Dataset —
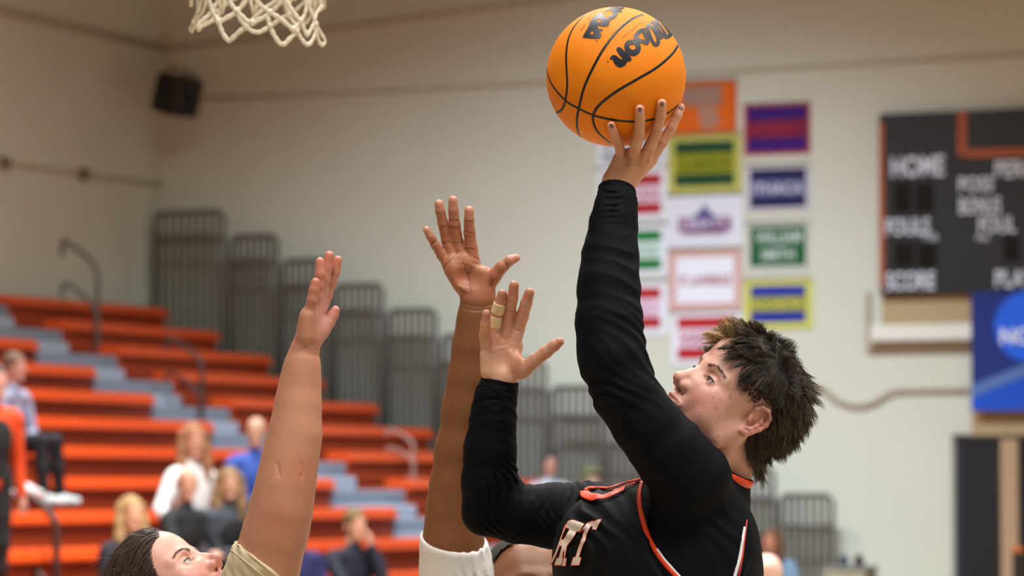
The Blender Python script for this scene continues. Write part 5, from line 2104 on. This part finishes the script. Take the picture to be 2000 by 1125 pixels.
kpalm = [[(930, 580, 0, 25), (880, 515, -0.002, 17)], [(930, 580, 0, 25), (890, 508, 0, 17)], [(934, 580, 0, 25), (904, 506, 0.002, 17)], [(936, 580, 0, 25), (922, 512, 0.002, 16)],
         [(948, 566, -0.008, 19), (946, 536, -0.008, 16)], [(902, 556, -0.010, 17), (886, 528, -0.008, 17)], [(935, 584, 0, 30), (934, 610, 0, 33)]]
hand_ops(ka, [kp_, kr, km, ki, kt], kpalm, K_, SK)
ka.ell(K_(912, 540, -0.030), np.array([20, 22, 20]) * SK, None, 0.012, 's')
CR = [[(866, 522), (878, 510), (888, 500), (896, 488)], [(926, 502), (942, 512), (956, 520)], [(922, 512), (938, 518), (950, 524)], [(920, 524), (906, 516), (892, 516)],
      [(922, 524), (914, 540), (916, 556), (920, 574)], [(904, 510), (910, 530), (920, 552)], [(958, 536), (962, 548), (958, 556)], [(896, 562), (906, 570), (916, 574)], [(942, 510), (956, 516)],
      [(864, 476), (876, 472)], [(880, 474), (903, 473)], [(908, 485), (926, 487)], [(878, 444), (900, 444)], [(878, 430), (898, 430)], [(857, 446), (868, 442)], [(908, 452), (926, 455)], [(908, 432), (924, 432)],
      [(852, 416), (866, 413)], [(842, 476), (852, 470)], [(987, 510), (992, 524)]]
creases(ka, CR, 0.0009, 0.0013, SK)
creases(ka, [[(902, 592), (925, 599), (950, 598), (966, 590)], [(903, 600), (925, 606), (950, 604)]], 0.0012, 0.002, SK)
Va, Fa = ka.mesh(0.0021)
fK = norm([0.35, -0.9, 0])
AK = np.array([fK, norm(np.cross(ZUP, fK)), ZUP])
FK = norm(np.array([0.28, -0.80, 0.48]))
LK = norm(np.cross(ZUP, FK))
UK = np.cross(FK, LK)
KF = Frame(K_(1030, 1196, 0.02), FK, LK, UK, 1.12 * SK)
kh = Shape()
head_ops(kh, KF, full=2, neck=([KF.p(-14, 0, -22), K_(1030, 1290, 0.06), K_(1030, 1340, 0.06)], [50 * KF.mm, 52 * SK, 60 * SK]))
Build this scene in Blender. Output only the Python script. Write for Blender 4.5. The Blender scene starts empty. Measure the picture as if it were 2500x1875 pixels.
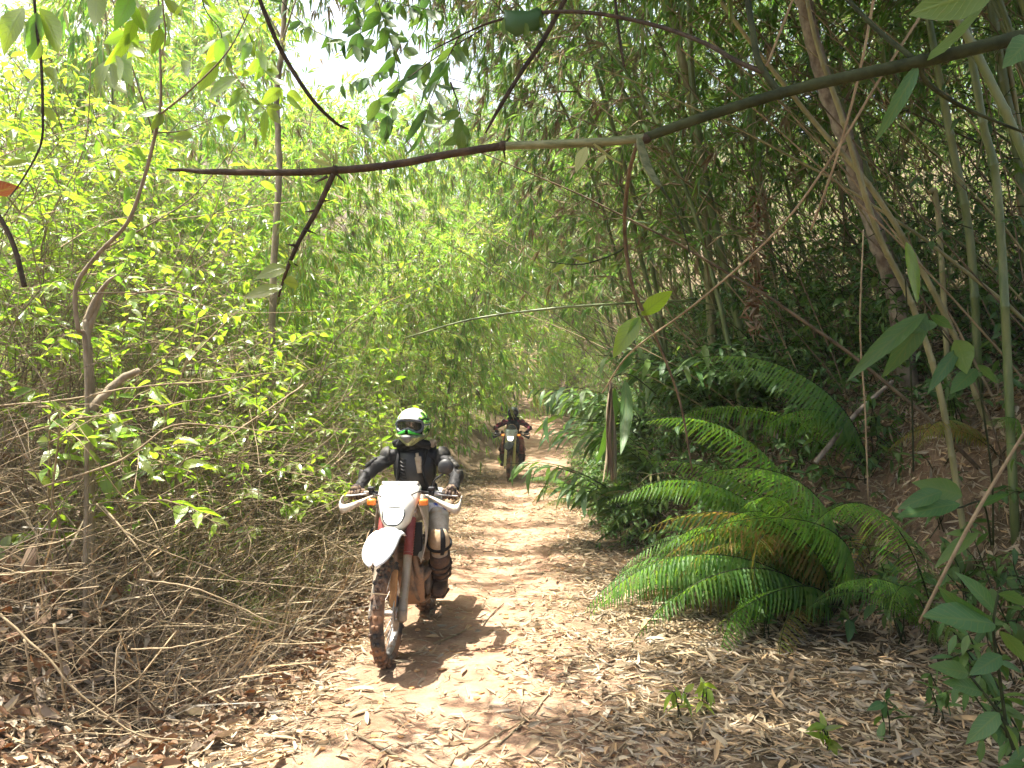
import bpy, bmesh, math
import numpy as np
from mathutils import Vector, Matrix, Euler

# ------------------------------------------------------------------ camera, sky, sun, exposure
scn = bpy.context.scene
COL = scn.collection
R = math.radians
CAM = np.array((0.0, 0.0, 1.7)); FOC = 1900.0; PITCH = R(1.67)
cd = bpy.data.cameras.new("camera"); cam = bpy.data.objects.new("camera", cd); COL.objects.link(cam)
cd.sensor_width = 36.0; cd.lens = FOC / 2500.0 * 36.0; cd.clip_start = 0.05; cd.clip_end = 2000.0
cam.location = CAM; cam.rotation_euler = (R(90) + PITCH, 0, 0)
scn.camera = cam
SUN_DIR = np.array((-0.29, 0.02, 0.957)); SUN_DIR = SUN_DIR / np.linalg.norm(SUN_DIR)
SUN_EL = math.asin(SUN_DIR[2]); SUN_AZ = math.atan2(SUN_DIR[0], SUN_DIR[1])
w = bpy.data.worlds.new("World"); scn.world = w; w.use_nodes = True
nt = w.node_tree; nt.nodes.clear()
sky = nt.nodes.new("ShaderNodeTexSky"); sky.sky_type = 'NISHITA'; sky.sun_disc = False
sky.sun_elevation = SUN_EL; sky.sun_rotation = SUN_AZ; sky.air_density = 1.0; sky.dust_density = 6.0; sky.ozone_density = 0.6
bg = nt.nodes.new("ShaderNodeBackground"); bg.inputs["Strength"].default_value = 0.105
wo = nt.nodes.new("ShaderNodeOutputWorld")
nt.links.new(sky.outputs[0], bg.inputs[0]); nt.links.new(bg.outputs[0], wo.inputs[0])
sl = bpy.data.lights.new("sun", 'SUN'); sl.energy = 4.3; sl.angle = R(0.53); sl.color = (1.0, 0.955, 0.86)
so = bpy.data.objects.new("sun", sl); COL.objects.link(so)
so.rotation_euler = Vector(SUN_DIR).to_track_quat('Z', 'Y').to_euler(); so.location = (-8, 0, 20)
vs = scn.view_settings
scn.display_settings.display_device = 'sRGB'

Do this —
Print out the whole of the material word for word, without pictures.

Complete output —
The Blender Python script for this scene continues. Write part 5, from line 2104 on. This part finishes the script. Take the picture to be 2000 by 1125 pixels.
kpalm = [[(930, 580, 0, 25), (880, 515, -0.002, 17)], [(930, 580, 0, 25), (890, 508, 0, 17)], [(934, 580, 0, 25), (904, 506, 0.002, 17)], [(936, 580, 0, 25), (922, 512, 0.002, 16)],
         [(948, 566, -0.008, 19), (946, 536, -0.008, 16)], [(902, 556, -0.010, 17), (886, 528, -0.008, 17)], [(935, 584, 0, 30), (934, 610, 0, 33)]]
hand_ops(ka, [kp_, kr, km, ki, kt], kpalm, K_, SK)
ka.ell(K_(912, 540, -0.030), np.array([20, 22, 20]) * SK, None, 0.012, 's')
CR = [[(866, 522), (878, 510), (888, 500), (896, 488)], [(926, 502), (942, 512), (956, 520)], [(922, 512), (938, 518), (950, 524)], [(920, 524), (906, 516), (892, 516)],
      [(922, 524), (914, 540), (916, 556), (920, 574)], [(904, 510), (910, 530), (920, 552)], [(958, 536), (962, 548), (958, 556)], [(896, 562), (906, 570), (916, 574)], [(942, 510), (956, 516)],
      [(864, 476), (876, 472)], [(880, 474), (903, 473)], [(908, 485), (926, 487)], [(878, 444), (900, 444)], [(878, 430), (898, 430)], [(857, 446), (868, 442)], [(908, 452), (926, 455)], [(908, 432), (924, 432)],
      [(852, 416), (866, 413)], [(842, 476), (852, 470)], [(987, 510), (992, 524)]]
creases(ka, CR, 0.0009, 0.0013, SK)
creases(ka, [[(902, 592), (925, 599), (950, 598), (966, 590)], [(903, 600), (925, 606), (950, 604)]], 0.0012, 0.002, SK)
Va, Fa = ka.mesh(0.0021)
fK = norm([0.35, -0.9, 0])
AK = np.array([fK, norm(np.cross(ZUP, fK)), ZUP])
FK = norm(np.array([0.28, -0.80, 0.48]))
LK = norm(np.cross(ZUP, FK))
UK = np.cross(FK, LK)
KF = Frame(K_(1030, 1196, 0.02), FK, LK, UK, 1.12 * SK)
kh = Shape()
head_ops(kh, KF, full=2, neck=([KF.p(-14, 0, -22), K_(1030, 1290, 0.06), K_(1030, 1340, 0.06)], [50 * KF.mm, 52 * SK, 60 * SK]))
Build this scene in Blender. Output only the Python script. Write for Blender 4.5. The Blender scene starts empty. Measure the picture as if it were 2500x1875 pixels.
import bpy, bmesh, math
import numpy as np
from mathutils import Vector, Matrix, Euler

# ------------------------------------------------------------------ camera, sky, sun, exposure
scn = bpy.context.scene
COL = scn.collection
R = math.radians
CAM = np.array((0.0, 0.0, 1.7)); FOC = 1900.0; PITCH = R(1.67)
cd = bpy.data.cameras.new("camera"); cam = bpy.data.objects.new("camera", cd); COL.objects.link(cam)
cd.sensor_width = 36.0; cd.lens = FOC / 2500.0 * 36.0; cd.clip_start = 0.05; cd.clip_end = 2000.0
cam.location = CAM; cam.rotation_euler = (R(90) + PITCH, 0, 0)
scn.camera = cam
SUN_DIR = np.array((-0.29, 0.02, 0.957)); SUN_DIR = SUN_DIR / np.linalg.norm(SUN_DIR)
SUN_EL = math.asin(SUN_DIR[2]); SUN_AZ = math.atan2(SUN_DIR[0], SUN_DIR[1])
w = bpy.data.worlds.new("World"); scn.world = w; w.use_nodes = True
nt = w.node_tree; nt.nodes.clear()
sky = nt.nodes.new("ShaderNodeTexSky"); sky.sky_type = 'NISHITA'; sky.sun_disc = False
sky.sun_elevation = SUN_EL; sky.sun_rotation = SUN_AZ; sky.air_density = 1.0; sky.dust_density = 6.0; sky.ozone_density = 0.6
bg = nt.nodes.new("ShaderNodeBackground"); bg.inputs["Strength"].default_value = 0.105
wo = nt.nodes.new("ShaderNodeOutputWorld")
nt.links.new(sky.outputs[0], bg.inputs[0]); nt.links.new(bg.outputs[0], wo.inputs[0])
sl = bpy.data.lights.new("sun", 'SUN'); sl.energy = 4.3; sl.angle = R(0.53); sl.color = (1.0, 0.955, 0.86)
so = bpy.data.objects.new("sun", sl); COL.objects.link(so)
so.rotation_euler = Vector(SUN_DIR).to_track_quat('Z', 'Y').to_euler(); so.location = (-8, 0, 20)
vs = scn.view_settings
scn.display_settings.display_device = 'sRGB'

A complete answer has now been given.